Knox Fuqua is being sued in federal court by the Securities and Exchange Commission over allegations that he misappropriated $1.5 million of his clients' funds.

Patricia Fuqua's lawsuit says AAM Investments has refused to repay BB&T the money it was lent Aug. 10, 2005, because of a dispute. Fuqua adds that the AAM Investments agent who secured the loan did not have the authority to do so.

"BB&T threatened to institute foreclosure proceedings on Plaintiff's home in Kanawha County due to the willful default of AAM Investments," the complaint says. "As a consequence of Defendant AAM Investments' wrongful refusal to pay the loan principal and interest, Plaintiff will suffer irreparable harm by a foreclosure sale of her home."

So Fuqua is seeking $140,000 from her husband's business and for BB&T to not foreclose. Her husband, meanwhile, recently denied the SEC's allegations.

Fuqua created Kanawha Investment & Trust Co. and Appalachian Asset Management and manages the AAM Equity Fund. The SEC filed suit against him in August.

The complaint says Fuqua used two investment vehicles to facilitate his scheme, the Fixed Income Fund and AAM Investments.

"Fuqua funneled his clients' money through these investment vehicles and into banks accounts that he alone controlled, recording these transfers as purported loans," the complaint says. "Fuqua then used the client funds transferred into these bank accounts to repay other clients wanting to redeem their investments, to pay business expenses and to siphon over $200,000 to pay a multitude of personal expenses."

The SEC says Fuqua misappropriated $300,000 from Monica Hatfield, $600,000 from Retina Consultants, owned by Hatfield's husband Mark, and another $600,000 from Community Health Systems. The organization claims he ignored those clients' requests and put the funds in his own vehicles.

Fuqua used funds from AAM Investments to buy resort rental property on Kiawah, S.C., the complaint says.

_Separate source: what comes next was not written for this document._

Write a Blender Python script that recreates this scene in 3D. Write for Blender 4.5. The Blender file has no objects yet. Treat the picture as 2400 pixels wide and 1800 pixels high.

It adds that he and his family used the property for seven months a year and used rental income that should have gone back to AAM's shareholders to pay his family's personal resort expenses.

Inside the house was a placard that said, "Welcome to the Fuquas."

The SEC seeks judgment against Fuqua finding that he violated securities laws, ordering him to disgorge all ill-gotten gains and pay civil penalties.

David Williams is representing the SEC. Other federal lawsuits filed by the U.S. Department of Labor and a Virginia brokerage firm are pending against Fuqua

Judge John Copenhaver has been assigned the case.

Robert Goldberg is Patricia Fuqua's attorney, while Judge Jennifer Bailey Walker has been assigned the case.